DATASET EXCERPTS start

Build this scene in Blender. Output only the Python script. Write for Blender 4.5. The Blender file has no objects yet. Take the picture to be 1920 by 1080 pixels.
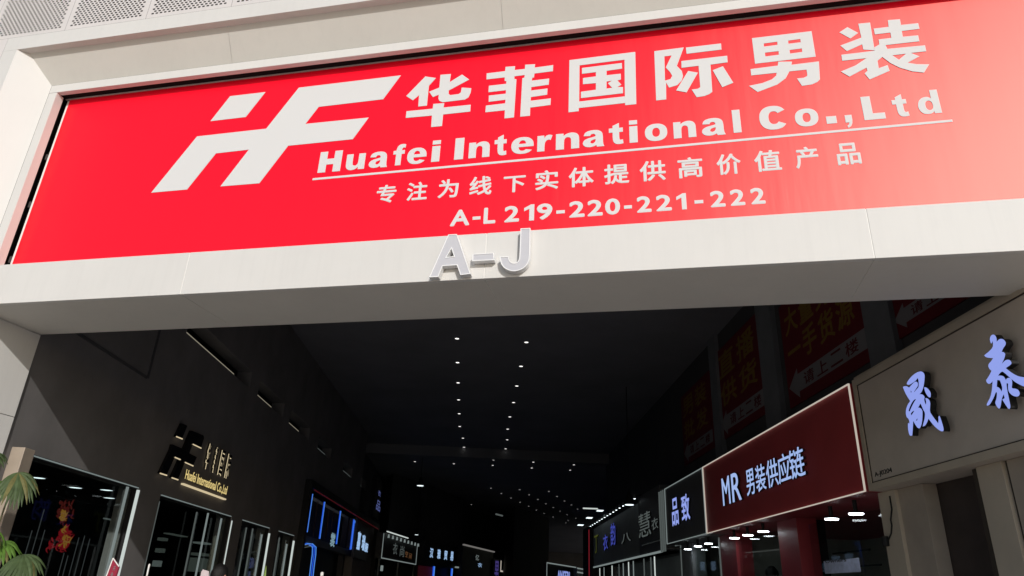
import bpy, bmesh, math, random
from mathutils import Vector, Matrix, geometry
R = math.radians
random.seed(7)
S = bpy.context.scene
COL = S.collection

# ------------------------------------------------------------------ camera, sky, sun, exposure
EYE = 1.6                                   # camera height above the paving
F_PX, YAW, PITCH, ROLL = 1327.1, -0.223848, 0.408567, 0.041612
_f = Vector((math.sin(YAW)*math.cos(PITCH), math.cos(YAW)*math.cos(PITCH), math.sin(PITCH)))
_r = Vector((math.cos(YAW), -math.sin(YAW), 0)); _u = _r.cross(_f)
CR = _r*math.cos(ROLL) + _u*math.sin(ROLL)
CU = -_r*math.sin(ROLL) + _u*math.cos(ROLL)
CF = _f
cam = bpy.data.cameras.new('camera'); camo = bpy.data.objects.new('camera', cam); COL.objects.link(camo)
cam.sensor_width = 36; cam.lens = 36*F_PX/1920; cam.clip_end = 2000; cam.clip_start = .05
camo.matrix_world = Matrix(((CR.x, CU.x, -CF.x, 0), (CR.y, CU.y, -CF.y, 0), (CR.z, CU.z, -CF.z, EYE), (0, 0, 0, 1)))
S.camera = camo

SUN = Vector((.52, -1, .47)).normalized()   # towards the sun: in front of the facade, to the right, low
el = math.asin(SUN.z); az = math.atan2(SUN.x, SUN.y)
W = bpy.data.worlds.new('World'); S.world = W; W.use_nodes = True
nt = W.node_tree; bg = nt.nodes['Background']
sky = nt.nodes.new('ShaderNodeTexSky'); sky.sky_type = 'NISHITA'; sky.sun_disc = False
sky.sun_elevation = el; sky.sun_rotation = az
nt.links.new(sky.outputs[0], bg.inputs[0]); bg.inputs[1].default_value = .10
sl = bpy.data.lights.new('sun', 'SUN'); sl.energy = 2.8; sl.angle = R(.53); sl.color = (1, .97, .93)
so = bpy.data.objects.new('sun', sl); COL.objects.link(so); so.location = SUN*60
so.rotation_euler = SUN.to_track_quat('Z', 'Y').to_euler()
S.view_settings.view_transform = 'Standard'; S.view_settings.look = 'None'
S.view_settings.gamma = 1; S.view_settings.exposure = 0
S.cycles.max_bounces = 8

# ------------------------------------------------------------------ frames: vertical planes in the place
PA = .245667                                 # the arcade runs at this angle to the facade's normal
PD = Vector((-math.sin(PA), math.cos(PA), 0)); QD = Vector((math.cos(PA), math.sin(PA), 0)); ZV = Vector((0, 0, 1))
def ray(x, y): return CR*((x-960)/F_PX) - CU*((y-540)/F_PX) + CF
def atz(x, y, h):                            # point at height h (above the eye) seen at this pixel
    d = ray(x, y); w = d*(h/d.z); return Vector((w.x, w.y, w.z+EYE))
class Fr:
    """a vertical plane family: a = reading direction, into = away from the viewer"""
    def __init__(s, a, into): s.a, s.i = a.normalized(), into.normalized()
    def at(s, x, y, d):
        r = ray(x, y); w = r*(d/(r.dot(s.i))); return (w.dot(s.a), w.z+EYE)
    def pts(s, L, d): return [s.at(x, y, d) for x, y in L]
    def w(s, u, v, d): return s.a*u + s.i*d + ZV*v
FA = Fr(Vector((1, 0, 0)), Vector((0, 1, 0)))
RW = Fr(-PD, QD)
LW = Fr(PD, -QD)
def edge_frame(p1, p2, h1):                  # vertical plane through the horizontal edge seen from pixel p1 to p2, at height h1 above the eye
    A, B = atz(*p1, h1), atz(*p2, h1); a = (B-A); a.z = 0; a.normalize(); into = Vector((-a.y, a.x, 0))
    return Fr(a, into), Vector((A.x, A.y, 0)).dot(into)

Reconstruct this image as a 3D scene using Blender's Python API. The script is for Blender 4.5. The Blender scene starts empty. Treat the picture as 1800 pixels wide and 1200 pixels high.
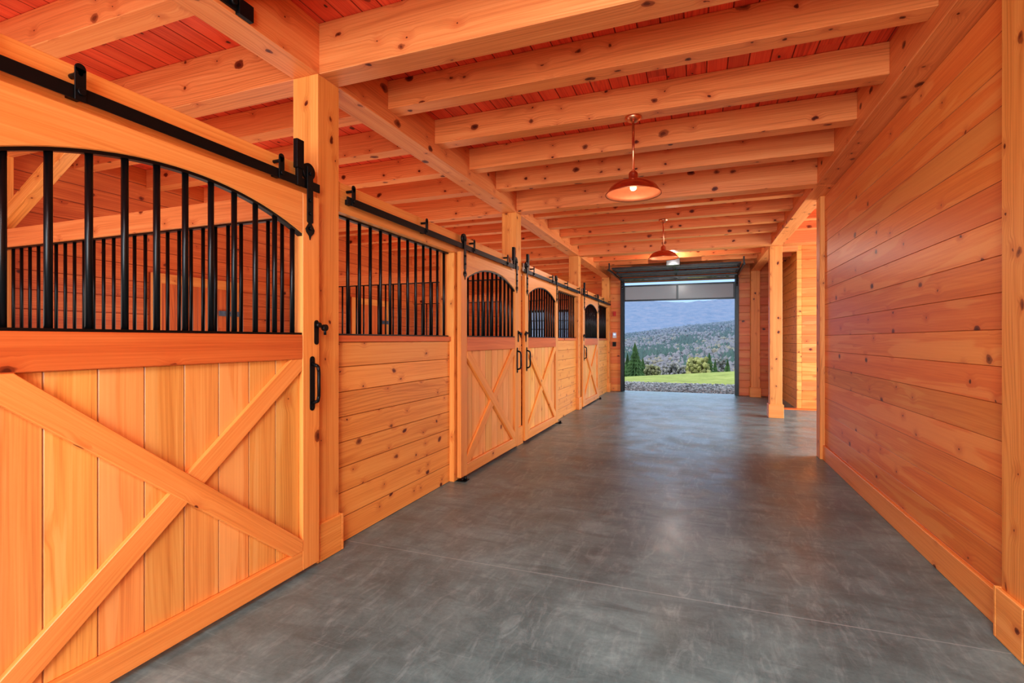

DATASET EXCERPTS end

SET TASK: Leave out all images, then reproduce the entries above exactly.

THE OUTPUT:
Build this scene in Blender. Output only the Python script. Write for Blender 4.5. The Blender file has no objects yet. Take the picture to be 1920 by 1080 pixels.
import bpy, bmesh, math, random
from mathutils import Vector, Matrix, geometry
R = math.radians
random.seed(7)
S = bpy.context.scene
COL = S.collection

# ------------------------------------------------------------------ camera, sky, sun, exposure
EYE = 1.6                                   # camera height above the paving
F_PX, YAW, PITCH, ROLL = 1327.1, -0.223848, 0.408567, 0.041612
_f = Vector((math.sin(YAW)*math.cos(PITCH), math.cos(YAW)*math.cos(PITCH), math.sin(PITCH)))
_r = Vector((math.cos(YAW), -math.sin(YAW), 0)); _u = _r.cross(_f)
CR = _r*math.cos(ROLL) + _u*math.sin(ROLL)
CU = -_r*math.sin(ROLL) + _u*math.cos(ROLL)
CF = _f
cam = bpy.data.cameras.new('camera'); camo = bpy.data.objects.new('camera', cam); COL.objects.link(camo)
cam.sensor_width = 36; cam.lens = 36*F_PX/1920; cam.clip_end = 2000; cam.clip_start = .05
camo.matrix_world = Matrix(((CR.x, CU.x, -CF.x, 0), (CR.y, CU.y, -CF.y, 0), (CR.z, CU.z, -CF.z, EYE), (0, 0, 0, 1)))
S.camera = camo

SUN = Vector((.52, -1, .47)).normalized()   # towards the sun: in front of the facade, to the right, low
el = math.asin(SUN.z); az = math.atan2(SUN.x, SUN.y)
W = bpy.data.worlds.new('World'); S.world = W; W.use_nodes = True
nt = W.node_tree; bg = nt.nodes['Background']
sky = nt.nodes.new('ShaderNodeTexSky'); sky.sky_type = 'NISHITA'; sky.sun_disc = False
sky.sun_elevation = el; sky.sun_rotation = az
nt.links.new(sky.outputs[0], bg.inputs[0]); bg.inputs[1].default_value = .10
sl = bpy.data.lights.new('sun', 'SUN'); sl.energy = 2.8; sl.angle = R(.53); sl.color = (1, .97, .93)
so = bpy.data.objects.new('sun', sl); COL.objects.link(so); so.location = SUN*60
so.rotation_euler = SUN.to_track_quat('Z', 'Y').to_euler()
S.view_settings.view_transform = 'Standard'; S.view_settings.look = 'None'
S.view_settings.gamma = 1; S.view_settings.exposure = 0
S.cycles.max_bounces = 8

# ------------------------------------------------------------------ frames: vertical planes in the place
PA = .245667                                 # the arcade runs at this angle to the facade's normal
PD = Vector((-math.sin(PA), math.cos(PA), 0)); QD = Vector((math.cos(PA), math.sin(PA), 0)); ZV = Vector((0, 0, 1))
def ray(x, y): return CR*((x-960)/F_PX) - CU*((y-540)/F_PX) + CF
def atz(x, y, h):                            # point at height h (above the eye) seen at this pixel
    d = ray(x, y); w = d*(h/d.z); return Vector((w.x, w.y, w.z+EYE))
class Fr:
    """a vertical plane family: a = reading direction, into = away from the viewer"""
    def __init__(s, a, into): s.a, s.i = a.normalized(), into.normalized()
    def at(s, x, y, d):
        r = ray(x, y); w = r*(d/(r.dot(s.i))); return (w.dot(s.a), w.z+EYE)
    def pts(s, L, d): return [s.at(x, y, d) for x, y in L]
    def w(s, u, v, d): return s.a*u + s.i*d + ZV*v
FA = Fr(Vector((1, 0, 0)), Vector((0, 1, 0)))
RW = Fr(-PD, QD)
LW = Fr(PD, -QD)
def edge_frame(p1, p2, h1):                  # vertical plane through the horizontal edge seen from pixel p1 to p2, at height h1 above the eye
    A, B = atz(*p1, h1), atz(*p2, h1); a = (B-A); a.z = 0; a.normalize(); into = Vector((-a.y, a.x, 0))
    return Fr(a, into), Vector((A.x, A.y, 0)).dot(into)

Reconstruct this image as a 3D scene using Blender's Python API. The script is for Blender 4.5. The Blender scene starts empty. Treat the picture as 1800 pixels wide and 1200 pixels high.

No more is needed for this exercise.